I’d originally started writing this post on the 5th of June which was my last day on the road in the Second Act, but never got around to posting it until now, which happens to be my first day on the road of the Third Act.
Now, like then, I’m currently camped on the banks of the Murrumbidgee river at Gundagai and just like the river before me I have cause to reflect.
The Second Act was quite different to the First, just as I know the Third will be different again. According to dramatic tradition the Third Act is about resolution…we’ll have to see about that.
But first things first, when I started this post I was going to reflect on my time spent south, which admittedly seems a long time ago now, with all that happened since then.
There were many highlights including my visits to Montague and Gabo Islands, my time spent at Bermagui, Tathra, Mallacoota, Wilsons Promontory, Flinders and Cape Schank. Then there was the wild ride across Bass Strait and some memorable places in Tasmania including Eddystone Point, Binalong Bay, Cape Hauy, Cockle Creek and the The Road to Nowhere through the Tarkine and along the wild west coast which led me to one of my favourite places, Marrawah, and the inappropriately named Cape Grim.
Apart from the lighthouses there were the people, friends old and new, who added so much to the experience. Spending a few days with my family in Milton before we each headed off in different directions was a very special time. Then there was Donna at Huskisson, Raj in Berry, Matt in Milton, Kevin & family at Breezy Brae, Roland & Linda at “Ness”, Andrew on Gabo Island, Frenchy and Reinhard at Mallacoota, Drew in Portsea, Howard at Yellingbo, Richard and Vesna in Melbourne, the Hutchings in Geelong, Jose in Launceston, Mick at Bicheno, Simon and Sacha at Clifton, Shalom at Sandy Bay, Peter at Cockle Creek, Jimmy and Gary “the Wog” at Dover, The Pieman at Corinna, Michelle & Mark at the Marrawah Inn and a chance to catch up with Sam from Prince of Wales Island now in Seymour!
Thinking back perhaps I had too much fun and didn’t get to do the contemplative stuff that I was expecting but there were some somber moments, reminders that we need to make every day count.
As much as I enjoyed my time in Tasmania there does seem to be a darker side, a shadow, a kind of sadness and resignation that seems to hang over the place, in stark contrast to the it’s wild and pristine nature. Maybe it’s best summed up by the MONA exhibition I was lucky enough to be shocked by, a tribute to Sex and Death!
So that was then and this is now.
It’s strange, when I was here last time, on my way home, I was excited by what lay ahead, reuniting with my family and an upcoming trip to South America, and I was in high spirits from what I’d just finished, it had been a great adventure, interesting and a lot of fun.
This time it feels different. I should be excited but I feel a bit apprehensive and I don’t know why.
It feels like “sliding doors”, our son arrived back from Europe a few weeks ago and our daughter last Friday and no sooner than we were all together, than I’m heading off on my own again. Not only that, but I was 69 last time I was here and I’m 70 now, and while that in itself is no big deal it does make you think about where you’re at in your life, and what’s important to you!

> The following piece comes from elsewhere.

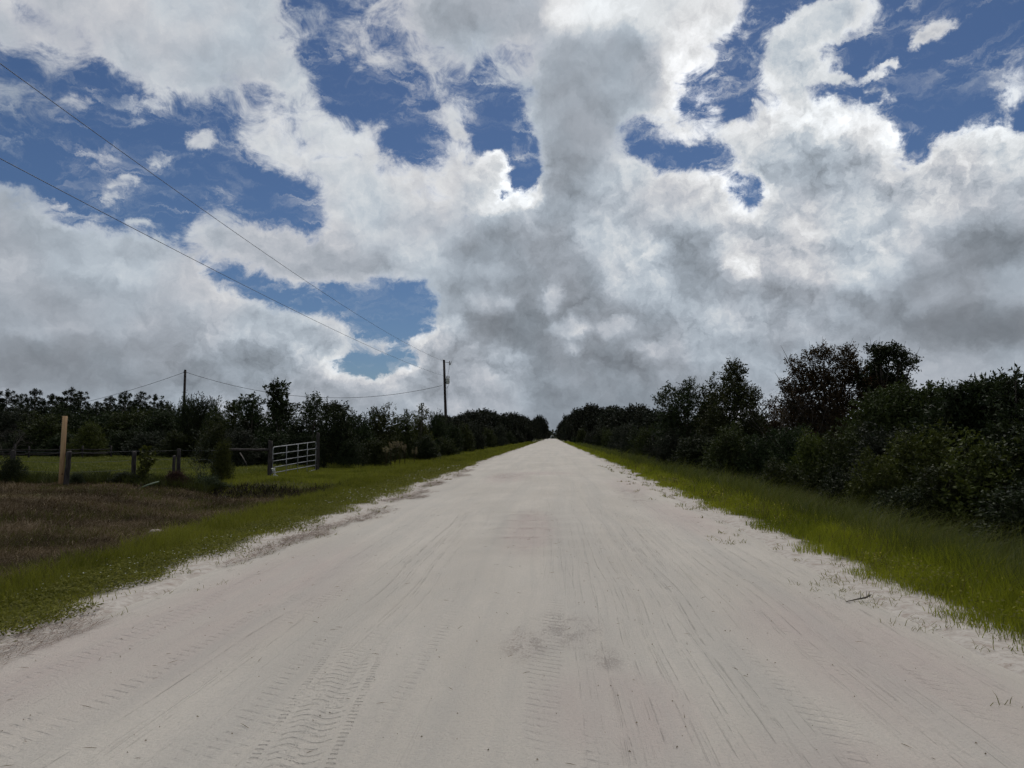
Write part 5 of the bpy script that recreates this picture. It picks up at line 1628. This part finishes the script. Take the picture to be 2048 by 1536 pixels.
# far rail fence at the back of the pasture
fb = np.array([at(30, 905, 50)[0], 50.0, 0.0])
far_fence = empty("rail_fence", fb, 0, "low grey rail fence at the back of the pasture on the left", "fence")
fp = [(-40, 51), (30, 50), (58, 50.3), (120, 51), (165, 52), (222, 53.5)]
P3 = []
for px, Y in fp:
    x = at(px, 900, Y)[0]; z = float(ground_z(x, Y)); P3.append(np.array([x, Y, z]))
    m = MB(); m.tube([(0, 0, -.2), (0, 0, .6), (0, 0, 1.0 if px != 30 else 1.15)], [.07, .068, .06], 8)
    ob = m.build("post", M["old_wood"], far_fence); ob.location = P3[-1] - fb
for a_, b_ in zip(P3[:-1], P3[1:]):
    for hz in (.42, .72):
        m = MB(); m.tube([a_ - fb + (0, -.08, hz), (a_ + b_) / 2 - fb + (0, -.08, hz - .04), b_ - fb + (0, -.08, hz)], .04, 6); m.build("rail", M["old_wood"], far_fence)

# a pale lump in the mown ditch, and a fallen branch on the edge of the sand
sp = on_ground(311, 1073, -.52)
bm_ = MB(); g = np.random.default_rng(4)
ring = []
for i, (rr_, z) in enumerate(((.10, -.02), (.13, .02), (.11, .06), (.05, .085))):
    th = np.linspace(0, 2 * PI, 12, endpoint=False)
    ring.append(np.c_[rr_ * 1.25 * np.cos(th) * (1 + .1 * g.normal(size=12)), rr_ * np.sin(th) * (1 + .1 * g.normal(size=12)), np.full(12, z) + .008 * g.normal(size=12)])
V = np.concatenate(ring); k = np.arange(12); k2 = (k + 1) % 12
q = np.concatenate([np.stack([i * 12 + k, i * 12 + k2, (i + 1) * 12 + k2, (i + 1) * 12 + k], 1) for i in range(3)])
bm_.add(np.concatenate([V, [[0, 0, .09]]]), q, np.stack([36 + k, 36 + k2, np.full(12, 48)], 1))
ob = bm_.build("pale_stone", M["stone"]); ob.location = (sp[0], sp[1], float(ground_z(sp[0], sp[1])) + .05)
tag(ob, "small pale stone among the brown mown grass of the ditch", "stone")
tw = MB()
t0 = on_ground(1692, 1203, .02); t1 = on_ground(1744, 1194, .02)
dv = t1 - t0
tw.tube([(0, 0, .012), dv * .4 + (0, .01, .014), dv * .75 + (0, 0, .018), dv + (0, .02, .03)], [.003, .006, .008, .004], 6)
for f_, a_ in ((.55, .09), (.8, .10), (.9, .06)):
    tw.tube([dv * f_ + (0, 0, .016), dv * f_ + (a_ * .4, a_, .06)], [.004, .0015], 5)
ob = tw.build("fallen_twig", M["bark"]); ob.location = (t0[0], t0[1], float(road_z(t0[0], t0[1])))
tag(ob, "dark forked twig lying on the sand near the right grass edge", "twig")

As I sit here watching the Murrumbidgee gently flowing past me I’m reminded that this place has a special significance in my life. It was here, in March 2000 that I made one of the biggest decisions on my life, the decision to return to Australia after living overseas for the previous 10 years. I was living in London at the time and had reached a point where I had to decide where to make my future. To be honest I was probably leaning towards the UK but driving down that long decent into Gundagai, past the dog on the tucker box, with the sun setting over the distant hills and crossing that old man river, my personal Rubicon – I knew I was home, I’m an Australian and always will be!
As it turned out that was one of the best decisions I ever made because not long after I made it my wife and I got together and the rest is history.
So this place has a special resonance for me, it’s quintessentially Australian and making this connection added to the poignancy of being here now and I understood that while I was sorry to be leaving my family I was grateful that they would always be at the centre of my life.
The other slightly melancholy feeling I had was around clocking up another decade but I consoled myself by knowing it was far better than the alternative and should be celebrated. So I called few other old codgers I went to school with and suggested we mark our three score years and ten by having a joint birthday party at the end of the year and that it should have a ’70’s theme to it, after all it was a great decade for music and fashion. So with that thought I cranked Max up and let Evie, Creedence, Gladys, Bowie, the Easybeats, Stones and Eagles power me on my way.
The mist had lifted and I could see clearly now! I was back on the road again, next stop Melbourne!